There was a great deal of music-making, and a feeling that anyone could and should do it. A lot of people carried guitars and would sit down and play wherever they were – on a patch of grass, at a bus stop, at any kind of gathering. A group of local musicians had set up a Saturday-morning music school for children, and I played the violin in the orchestra and sang in the choir. That year, the Young Music Makers staged a production of The Pilgrim’s Progress at the nearby Roundhouse, a vast circular building I knew well, but only from the outside. I had never imagined a way into it.

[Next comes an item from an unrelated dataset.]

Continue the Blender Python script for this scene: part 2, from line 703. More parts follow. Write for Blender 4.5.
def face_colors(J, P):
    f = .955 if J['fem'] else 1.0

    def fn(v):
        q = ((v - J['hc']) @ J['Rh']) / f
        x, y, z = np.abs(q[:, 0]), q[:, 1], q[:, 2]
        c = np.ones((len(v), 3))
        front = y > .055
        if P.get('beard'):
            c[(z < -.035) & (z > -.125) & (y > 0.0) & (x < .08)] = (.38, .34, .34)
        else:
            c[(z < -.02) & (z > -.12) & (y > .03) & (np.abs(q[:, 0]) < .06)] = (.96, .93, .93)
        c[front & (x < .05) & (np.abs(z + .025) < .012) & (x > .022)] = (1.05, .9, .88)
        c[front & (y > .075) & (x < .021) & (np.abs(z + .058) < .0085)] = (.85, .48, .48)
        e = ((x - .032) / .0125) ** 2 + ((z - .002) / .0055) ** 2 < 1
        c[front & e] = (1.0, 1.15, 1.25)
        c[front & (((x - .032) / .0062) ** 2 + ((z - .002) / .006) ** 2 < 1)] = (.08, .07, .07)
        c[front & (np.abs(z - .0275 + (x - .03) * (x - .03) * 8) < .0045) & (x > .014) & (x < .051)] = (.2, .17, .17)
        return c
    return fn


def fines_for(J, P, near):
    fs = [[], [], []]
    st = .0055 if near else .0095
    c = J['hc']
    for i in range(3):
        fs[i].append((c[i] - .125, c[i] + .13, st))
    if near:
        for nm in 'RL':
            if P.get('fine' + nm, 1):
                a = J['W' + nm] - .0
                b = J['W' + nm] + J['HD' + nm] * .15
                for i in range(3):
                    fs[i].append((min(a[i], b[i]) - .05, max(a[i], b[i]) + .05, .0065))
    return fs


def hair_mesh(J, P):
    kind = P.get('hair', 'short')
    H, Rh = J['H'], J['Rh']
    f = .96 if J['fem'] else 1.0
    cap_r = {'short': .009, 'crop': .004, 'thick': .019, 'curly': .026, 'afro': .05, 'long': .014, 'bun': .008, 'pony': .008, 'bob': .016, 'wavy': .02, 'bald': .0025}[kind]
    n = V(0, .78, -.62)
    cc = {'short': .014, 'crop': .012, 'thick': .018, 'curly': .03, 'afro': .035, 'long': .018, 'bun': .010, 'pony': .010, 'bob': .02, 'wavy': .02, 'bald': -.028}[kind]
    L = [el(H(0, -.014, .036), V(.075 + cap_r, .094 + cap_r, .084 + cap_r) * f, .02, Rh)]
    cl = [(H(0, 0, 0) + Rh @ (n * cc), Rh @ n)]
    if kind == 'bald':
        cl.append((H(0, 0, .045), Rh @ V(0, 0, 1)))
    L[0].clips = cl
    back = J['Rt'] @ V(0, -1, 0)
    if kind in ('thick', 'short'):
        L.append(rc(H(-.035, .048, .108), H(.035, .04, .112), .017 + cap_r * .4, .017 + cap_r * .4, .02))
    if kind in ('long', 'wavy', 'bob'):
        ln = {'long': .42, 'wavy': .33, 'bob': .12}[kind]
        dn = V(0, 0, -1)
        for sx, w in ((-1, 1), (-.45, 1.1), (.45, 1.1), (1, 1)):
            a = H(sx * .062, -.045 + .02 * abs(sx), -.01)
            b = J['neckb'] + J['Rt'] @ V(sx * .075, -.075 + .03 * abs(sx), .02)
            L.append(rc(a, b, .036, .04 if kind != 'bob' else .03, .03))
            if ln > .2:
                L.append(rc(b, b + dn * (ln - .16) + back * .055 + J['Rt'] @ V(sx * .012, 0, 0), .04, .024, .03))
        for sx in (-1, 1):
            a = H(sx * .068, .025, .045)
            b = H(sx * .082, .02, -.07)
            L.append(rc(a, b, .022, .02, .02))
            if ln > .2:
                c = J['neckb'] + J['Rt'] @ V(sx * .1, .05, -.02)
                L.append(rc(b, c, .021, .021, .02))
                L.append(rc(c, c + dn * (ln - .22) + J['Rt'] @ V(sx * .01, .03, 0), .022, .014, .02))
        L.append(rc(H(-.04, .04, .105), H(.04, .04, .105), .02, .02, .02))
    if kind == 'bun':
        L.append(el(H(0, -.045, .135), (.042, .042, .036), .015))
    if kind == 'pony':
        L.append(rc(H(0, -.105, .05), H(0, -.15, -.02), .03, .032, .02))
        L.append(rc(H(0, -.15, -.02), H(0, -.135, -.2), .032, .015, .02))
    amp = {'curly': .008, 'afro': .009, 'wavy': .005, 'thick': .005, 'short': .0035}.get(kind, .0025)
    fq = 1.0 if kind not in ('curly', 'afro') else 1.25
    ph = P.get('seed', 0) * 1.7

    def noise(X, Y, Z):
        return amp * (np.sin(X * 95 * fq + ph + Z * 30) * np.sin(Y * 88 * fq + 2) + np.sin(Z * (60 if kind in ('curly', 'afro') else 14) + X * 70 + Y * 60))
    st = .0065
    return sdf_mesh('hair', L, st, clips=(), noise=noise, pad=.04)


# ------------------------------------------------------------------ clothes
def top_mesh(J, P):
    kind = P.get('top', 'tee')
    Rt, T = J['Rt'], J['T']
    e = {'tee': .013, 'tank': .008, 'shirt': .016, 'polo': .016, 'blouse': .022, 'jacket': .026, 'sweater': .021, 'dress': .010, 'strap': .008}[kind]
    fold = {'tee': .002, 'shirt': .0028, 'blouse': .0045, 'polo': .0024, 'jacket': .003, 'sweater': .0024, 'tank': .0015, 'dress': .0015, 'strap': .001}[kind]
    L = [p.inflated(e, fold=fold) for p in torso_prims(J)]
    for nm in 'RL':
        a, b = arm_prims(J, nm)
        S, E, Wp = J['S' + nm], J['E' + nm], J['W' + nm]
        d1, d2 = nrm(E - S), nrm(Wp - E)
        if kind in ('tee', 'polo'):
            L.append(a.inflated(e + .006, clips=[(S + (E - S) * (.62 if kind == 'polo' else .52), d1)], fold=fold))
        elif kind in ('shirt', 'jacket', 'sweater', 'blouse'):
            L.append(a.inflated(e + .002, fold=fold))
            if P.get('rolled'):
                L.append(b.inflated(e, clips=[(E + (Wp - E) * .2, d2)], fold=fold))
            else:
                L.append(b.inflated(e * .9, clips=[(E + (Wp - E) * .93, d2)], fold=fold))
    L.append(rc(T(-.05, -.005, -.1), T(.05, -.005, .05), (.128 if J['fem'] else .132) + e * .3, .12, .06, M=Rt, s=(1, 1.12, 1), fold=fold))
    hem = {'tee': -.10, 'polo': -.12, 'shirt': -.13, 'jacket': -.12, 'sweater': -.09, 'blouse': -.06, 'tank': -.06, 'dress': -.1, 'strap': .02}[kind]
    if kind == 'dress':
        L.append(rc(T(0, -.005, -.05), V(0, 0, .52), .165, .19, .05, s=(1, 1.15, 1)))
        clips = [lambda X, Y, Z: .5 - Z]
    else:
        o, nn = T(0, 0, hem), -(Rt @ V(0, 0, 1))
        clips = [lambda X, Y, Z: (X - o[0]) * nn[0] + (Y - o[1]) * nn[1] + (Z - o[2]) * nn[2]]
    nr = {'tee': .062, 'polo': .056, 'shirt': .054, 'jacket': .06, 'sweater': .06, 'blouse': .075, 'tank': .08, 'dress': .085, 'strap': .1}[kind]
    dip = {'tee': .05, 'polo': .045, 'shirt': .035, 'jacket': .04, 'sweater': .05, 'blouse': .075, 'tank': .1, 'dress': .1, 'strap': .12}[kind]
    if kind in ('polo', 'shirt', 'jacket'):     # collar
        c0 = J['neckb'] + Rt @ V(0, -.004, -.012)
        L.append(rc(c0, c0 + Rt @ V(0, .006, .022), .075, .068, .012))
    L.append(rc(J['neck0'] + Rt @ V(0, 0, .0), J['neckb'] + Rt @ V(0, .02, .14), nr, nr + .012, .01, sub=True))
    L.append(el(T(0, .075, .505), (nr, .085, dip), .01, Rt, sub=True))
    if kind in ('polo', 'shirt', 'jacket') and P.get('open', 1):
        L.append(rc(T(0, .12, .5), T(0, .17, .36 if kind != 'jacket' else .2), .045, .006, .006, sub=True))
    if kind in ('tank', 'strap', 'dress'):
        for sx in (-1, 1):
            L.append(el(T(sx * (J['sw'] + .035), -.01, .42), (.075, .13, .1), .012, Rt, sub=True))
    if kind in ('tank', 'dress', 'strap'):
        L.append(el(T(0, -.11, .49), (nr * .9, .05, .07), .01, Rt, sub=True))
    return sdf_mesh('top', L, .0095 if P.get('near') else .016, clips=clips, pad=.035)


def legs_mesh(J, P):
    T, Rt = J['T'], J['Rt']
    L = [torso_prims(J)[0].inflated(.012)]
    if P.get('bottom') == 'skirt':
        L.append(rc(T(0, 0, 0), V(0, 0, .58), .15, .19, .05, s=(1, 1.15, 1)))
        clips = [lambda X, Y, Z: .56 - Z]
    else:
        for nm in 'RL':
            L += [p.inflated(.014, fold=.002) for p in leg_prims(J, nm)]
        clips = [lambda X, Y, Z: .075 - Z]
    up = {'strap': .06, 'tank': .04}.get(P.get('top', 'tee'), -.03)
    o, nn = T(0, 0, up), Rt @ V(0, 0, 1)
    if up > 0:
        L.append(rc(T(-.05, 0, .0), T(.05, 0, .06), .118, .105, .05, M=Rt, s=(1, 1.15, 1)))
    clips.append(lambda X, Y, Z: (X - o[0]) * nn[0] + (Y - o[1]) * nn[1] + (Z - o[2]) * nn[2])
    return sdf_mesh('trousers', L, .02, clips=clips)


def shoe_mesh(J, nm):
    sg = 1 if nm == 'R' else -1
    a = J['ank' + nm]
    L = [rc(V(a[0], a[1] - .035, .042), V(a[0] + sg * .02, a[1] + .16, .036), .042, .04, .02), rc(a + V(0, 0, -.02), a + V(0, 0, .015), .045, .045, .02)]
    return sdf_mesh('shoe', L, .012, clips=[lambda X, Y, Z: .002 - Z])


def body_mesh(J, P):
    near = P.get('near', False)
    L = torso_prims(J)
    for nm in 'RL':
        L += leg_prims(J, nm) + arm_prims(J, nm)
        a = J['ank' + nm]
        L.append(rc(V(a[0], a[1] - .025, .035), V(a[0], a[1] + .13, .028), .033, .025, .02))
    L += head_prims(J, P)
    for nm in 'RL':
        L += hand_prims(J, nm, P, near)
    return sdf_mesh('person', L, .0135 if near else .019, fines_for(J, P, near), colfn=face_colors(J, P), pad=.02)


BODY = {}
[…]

The Roundhouse was one of my childhood’s architectural features, like the Mermaid Theatre or the Post Office Tower. I took such names literally and had the notion that in the darkness of the theatre our legs turned into fishtails, that letters were sorted twenty floors up and that the Roundhouse was someone’s house, only round. Then I was told that it was a place where the Victorians had repaired steam engines and I wondered how they got the train in – perhaps coiled like a snake. This information convinced me that the Roundhouse must be even bigger than it looked. Even so, steam engines had apparently become too large for it and, for the next hundred years, the Roundhouse had been used to store thousands of bottles of whisky and gin. So the train uncoiled itself, the steam evaporated and that vast space filled up with row upon row of glistening bottles. Not in boxes of course, but lined up as they would be behind the bar in a Western, reflected in mirrors, only in the Roundhouse there would be no mirrors but more and more actual bottles wherever you looked. I wondered how anyone could walk among them without knocking one and what would happen if one fell. Would it be like dominoes, bottle after bottle crashing down till Camden was awash with alcohol and glass?